= Your task =
Can you find the lines of the listing that include "wide" and copy every one?

= Available data =
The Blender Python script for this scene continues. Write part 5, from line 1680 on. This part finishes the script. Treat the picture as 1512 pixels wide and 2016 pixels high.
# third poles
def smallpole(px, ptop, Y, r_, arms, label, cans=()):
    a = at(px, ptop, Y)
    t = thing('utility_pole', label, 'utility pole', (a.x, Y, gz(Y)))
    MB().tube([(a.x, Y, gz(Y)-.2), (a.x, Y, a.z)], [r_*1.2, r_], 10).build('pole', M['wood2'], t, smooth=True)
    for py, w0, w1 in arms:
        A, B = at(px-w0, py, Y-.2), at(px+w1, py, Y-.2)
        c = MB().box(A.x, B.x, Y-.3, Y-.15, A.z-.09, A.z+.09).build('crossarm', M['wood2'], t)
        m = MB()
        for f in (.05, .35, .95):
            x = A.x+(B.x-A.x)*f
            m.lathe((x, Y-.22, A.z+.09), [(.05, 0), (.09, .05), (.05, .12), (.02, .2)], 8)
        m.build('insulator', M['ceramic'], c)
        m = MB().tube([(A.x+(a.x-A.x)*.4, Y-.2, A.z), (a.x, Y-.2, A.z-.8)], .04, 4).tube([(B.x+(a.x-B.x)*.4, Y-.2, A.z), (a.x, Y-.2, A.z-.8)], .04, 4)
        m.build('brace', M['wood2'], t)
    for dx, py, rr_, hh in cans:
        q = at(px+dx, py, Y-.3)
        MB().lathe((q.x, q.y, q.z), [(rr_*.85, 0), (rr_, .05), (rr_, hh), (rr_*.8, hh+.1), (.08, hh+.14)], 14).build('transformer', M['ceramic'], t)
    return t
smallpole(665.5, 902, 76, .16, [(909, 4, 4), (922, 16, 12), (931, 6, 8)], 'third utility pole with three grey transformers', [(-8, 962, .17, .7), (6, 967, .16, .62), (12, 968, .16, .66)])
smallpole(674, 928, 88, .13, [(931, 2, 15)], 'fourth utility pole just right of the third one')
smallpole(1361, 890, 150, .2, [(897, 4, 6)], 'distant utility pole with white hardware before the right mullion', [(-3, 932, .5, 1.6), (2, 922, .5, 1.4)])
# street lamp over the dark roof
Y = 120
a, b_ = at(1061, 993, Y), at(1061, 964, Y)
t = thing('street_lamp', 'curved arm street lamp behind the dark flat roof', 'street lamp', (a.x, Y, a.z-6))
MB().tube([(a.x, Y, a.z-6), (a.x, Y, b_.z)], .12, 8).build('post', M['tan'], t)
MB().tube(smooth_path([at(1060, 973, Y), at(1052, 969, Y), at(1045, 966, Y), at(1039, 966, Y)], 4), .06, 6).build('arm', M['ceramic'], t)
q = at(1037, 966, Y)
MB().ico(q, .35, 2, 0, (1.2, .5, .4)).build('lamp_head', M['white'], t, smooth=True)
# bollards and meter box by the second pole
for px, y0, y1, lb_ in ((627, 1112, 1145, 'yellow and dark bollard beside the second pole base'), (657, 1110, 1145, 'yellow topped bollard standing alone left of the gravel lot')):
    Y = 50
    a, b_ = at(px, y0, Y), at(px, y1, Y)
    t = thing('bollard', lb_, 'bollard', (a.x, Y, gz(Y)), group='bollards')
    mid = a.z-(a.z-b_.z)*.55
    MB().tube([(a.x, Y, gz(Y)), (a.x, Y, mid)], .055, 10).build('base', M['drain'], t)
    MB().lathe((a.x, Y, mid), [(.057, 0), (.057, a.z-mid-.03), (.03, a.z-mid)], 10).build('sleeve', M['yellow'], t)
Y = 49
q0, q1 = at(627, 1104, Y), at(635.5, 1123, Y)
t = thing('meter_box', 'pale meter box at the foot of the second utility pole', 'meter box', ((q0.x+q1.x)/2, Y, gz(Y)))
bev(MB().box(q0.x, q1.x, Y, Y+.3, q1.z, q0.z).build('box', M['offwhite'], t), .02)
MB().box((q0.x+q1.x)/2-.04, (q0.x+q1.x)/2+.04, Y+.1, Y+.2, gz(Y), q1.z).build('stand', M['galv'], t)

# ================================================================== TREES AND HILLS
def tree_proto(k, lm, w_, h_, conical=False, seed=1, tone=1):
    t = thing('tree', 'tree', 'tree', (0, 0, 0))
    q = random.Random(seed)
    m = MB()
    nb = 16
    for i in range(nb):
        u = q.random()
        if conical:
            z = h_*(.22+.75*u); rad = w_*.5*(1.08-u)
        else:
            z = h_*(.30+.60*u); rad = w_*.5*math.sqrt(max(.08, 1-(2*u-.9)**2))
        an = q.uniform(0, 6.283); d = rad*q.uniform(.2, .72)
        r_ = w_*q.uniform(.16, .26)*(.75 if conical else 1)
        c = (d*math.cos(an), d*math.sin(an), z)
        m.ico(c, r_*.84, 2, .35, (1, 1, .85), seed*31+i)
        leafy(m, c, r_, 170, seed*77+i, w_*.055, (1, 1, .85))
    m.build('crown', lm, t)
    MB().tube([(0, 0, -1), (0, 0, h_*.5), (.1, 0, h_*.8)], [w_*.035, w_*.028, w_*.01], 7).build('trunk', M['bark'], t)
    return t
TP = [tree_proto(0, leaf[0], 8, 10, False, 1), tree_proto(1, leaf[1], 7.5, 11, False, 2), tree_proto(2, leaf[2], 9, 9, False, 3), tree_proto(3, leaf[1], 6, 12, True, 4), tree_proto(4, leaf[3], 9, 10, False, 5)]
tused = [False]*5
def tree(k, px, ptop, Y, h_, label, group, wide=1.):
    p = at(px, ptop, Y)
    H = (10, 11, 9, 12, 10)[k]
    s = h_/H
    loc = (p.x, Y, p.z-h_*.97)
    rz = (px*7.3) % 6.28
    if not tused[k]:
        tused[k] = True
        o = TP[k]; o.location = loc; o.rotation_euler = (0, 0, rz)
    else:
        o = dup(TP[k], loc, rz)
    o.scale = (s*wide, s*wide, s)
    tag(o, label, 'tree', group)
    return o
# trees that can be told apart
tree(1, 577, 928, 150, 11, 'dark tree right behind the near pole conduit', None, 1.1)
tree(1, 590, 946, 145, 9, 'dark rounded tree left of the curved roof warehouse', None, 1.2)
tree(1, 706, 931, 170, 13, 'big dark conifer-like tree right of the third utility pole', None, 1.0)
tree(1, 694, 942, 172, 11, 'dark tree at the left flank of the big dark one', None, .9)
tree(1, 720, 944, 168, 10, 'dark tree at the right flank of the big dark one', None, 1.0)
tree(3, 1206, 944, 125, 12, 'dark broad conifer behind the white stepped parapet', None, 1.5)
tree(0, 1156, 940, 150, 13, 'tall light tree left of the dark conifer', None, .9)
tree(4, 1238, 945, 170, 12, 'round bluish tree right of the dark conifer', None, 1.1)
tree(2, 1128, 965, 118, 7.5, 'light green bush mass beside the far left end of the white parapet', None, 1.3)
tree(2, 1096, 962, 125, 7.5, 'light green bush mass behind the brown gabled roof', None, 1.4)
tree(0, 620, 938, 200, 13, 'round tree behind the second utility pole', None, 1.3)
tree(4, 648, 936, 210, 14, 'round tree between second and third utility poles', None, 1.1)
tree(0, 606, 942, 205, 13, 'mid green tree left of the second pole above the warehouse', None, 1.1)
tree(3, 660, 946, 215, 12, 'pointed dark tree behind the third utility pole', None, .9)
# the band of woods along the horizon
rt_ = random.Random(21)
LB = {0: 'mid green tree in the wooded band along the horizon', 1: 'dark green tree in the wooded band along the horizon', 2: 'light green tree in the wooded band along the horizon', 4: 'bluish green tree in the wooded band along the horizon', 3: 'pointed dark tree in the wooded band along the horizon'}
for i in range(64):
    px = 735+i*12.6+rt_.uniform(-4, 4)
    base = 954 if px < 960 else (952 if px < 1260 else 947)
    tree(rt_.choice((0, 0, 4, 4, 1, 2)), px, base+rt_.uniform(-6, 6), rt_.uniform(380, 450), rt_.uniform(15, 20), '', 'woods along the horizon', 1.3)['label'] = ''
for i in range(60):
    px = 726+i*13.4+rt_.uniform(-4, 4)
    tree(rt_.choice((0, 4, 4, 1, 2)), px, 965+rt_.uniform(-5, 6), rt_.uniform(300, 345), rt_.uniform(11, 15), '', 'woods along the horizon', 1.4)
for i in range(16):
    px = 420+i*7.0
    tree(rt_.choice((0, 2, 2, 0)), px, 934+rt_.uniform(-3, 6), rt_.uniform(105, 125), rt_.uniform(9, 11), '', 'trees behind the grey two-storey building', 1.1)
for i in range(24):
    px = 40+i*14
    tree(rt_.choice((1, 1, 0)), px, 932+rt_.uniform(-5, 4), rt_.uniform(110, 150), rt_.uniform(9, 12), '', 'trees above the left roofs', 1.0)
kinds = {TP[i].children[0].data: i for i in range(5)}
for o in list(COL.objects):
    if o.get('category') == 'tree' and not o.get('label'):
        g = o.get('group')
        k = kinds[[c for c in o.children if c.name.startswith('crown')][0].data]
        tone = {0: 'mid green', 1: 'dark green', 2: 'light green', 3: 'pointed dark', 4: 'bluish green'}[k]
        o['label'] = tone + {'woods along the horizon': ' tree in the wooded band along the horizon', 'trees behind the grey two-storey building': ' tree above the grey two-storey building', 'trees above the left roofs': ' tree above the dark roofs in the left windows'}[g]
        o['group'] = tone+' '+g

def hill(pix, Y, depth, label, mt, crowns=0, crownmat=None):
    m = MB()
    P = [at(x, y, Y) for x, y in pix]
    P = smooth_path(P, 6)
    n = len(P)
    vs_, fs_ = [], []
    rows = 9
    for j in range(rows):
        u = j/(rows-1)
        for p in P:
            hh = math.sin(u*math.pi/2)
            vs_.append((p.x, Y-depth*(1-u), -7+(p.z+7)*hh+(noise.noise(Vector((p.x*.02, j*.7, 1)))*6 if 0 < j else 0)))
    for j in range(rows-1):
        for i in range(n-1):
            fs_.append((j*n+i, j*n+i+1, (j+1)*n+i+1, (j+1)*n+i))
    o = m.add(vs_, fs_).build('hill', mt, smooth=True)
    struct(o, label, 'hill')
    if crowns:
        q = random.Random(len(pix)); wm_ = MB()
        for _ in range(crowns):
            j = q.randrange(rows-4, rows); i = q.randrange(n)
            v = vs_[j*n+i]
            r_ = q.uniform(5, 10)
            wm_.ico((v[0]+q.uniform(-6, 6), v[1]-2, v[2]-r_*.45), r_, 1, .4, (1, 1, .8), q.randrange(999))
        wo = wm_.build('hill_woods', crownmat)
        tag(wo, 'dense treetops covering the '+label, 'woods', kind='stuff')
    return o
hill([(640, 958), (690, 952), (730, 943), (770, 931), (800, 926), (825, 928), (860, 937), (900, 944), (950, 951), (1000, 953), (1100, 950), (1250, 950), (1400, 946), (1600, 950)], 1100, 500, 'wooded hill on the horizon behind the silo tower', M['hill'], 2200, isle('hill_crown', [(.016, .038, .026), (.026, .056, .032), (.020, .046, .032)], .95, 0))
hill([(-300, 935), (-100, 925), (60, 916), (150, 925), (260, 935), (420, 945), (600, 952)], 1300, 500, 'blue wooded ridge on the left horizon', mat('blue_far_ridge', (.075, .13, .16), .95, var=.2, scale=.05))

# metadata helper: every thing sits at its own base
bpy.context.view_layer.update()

= Written solution =
The Blender Python script for this scene continues. Write part 5, from line 1680 on. This part finishes the script. Treat the picture as 1512 pixels wide and 2016 pixels high.
def tree(k, px, ptop, Y, h_, label, group, wide=1.):
    o.scale = (s*wide, s*wide, s)